The problems that need solving are:
1. How do you make city spam a non-issue by making the game viable for players with just a few cities?
2. How do you stop micromanagement (deleting etc to make space)?
3. How do you make city specialisation a strategic element of the game?
4. How do you stop city sprawl on the world map?
I like the idea of 'free' housing that can be built but I can see that city spam (point 1 above) will become a big problem with this model. It does help with points 2 and 3 above, but fails again on point 4. So it is not an ideal solution.
Here is a possible solution:
Make city populations 'abstracted' rather than 'constructed'.
Civilisations have an overall Population Growth Factor based on global parameters such as number of cities, sovereign traits, at war, army size, merchant income, etc.
The fewer the cities the player controls the higher the Population Growth Factor. This way players who spam cities have slower population growth within those cities than players who concentrate on a handful of cities. Would also mean that players who lose cities would get a population growth boost to their remaining cities (refugees).
Cities also have their own Population Growth modifiers that are applied along with the global factor. Combined these give each city a unique prestige score which in turn gives an indication of population growth.
Pops are attracted to cities that have a high prestige and are not drawn to cities with low prestige.
All buildings add or subtract to the prestige of a city. Inns etc boost the prestige (and pop growth) but workshops for example may detract from the pop growth. Subsequent buildings of the same type would not affect the pop growth modifier to the same degree. Eg: Using a simple halving rule, 1 Inn boosts prestige by 10, 2 Inns boosts the prestige by 15, 3 Inns boost the prestige by 17.5 etc.
Cities that have been attacked and especially changed hands receive a massive hit to their prestige that slowly creeps back over time. Buildings that are not of your alignment could also negatively impact your prestige if they are left in cities.
Housing is built automatically by the pops as they require it and they build into any vacant tile.
Housing tiles are scaled to look small and can be built over the top - the game will then build new housing to replace any that needs replacing. Doesn't cost anything.
As cities rise in level there could be other levels of housing and a certain number of the housing tiles would show a visual upgrade. These can be used to show higher population factors so city sprawl is reduced.
Visually then each city would clearly show the special buildings while the smaller housing tiles would automatically grow around the edges or in gaps.
City walls ignore housing and are built around the special buildings.
Housing is no longer a selectable part of a city. If you enter or leave a city it is where the wall finishes (like the current game).
Housing ends up becoming a visual queue on the map to represent the population of the city but isn't controlled by the player.
Looking at the points above:
1. Does it solve city spam?
Yes. If you build more cities your population growth factor drops. If you conquer cities the new cities take even longer to recover.

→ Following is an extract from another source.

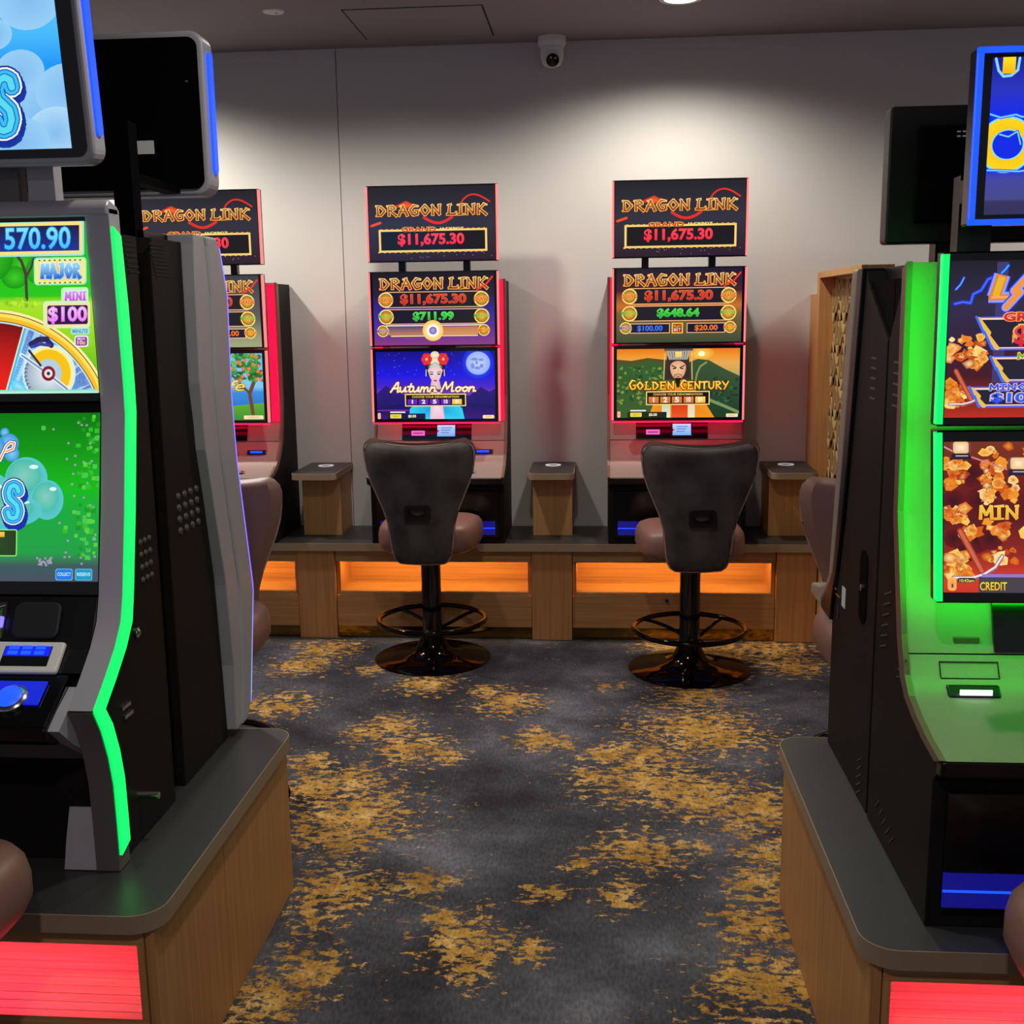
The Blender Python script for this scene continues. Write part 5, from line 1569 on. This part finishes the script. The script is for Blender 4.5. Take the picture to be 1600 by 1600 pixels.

2. Does it stop micromanagement (deleting etc to make space)?
Yes. Population for each city becomes a factor. The player can still strategically build the city to have high growth but it also works largely automatically.
3. Does it make city specialisation a strategic element of the game?
Yes. And by having housing like other terrain tiles, it highlights the other important buildings inside the city making it easier to see what is what.
4. Does it stop city sprawl on the world map?
Yes. Housing is now a growth of tiles around the edges of cities so players can only sprawl in a certain direction by using the specialisation buildings.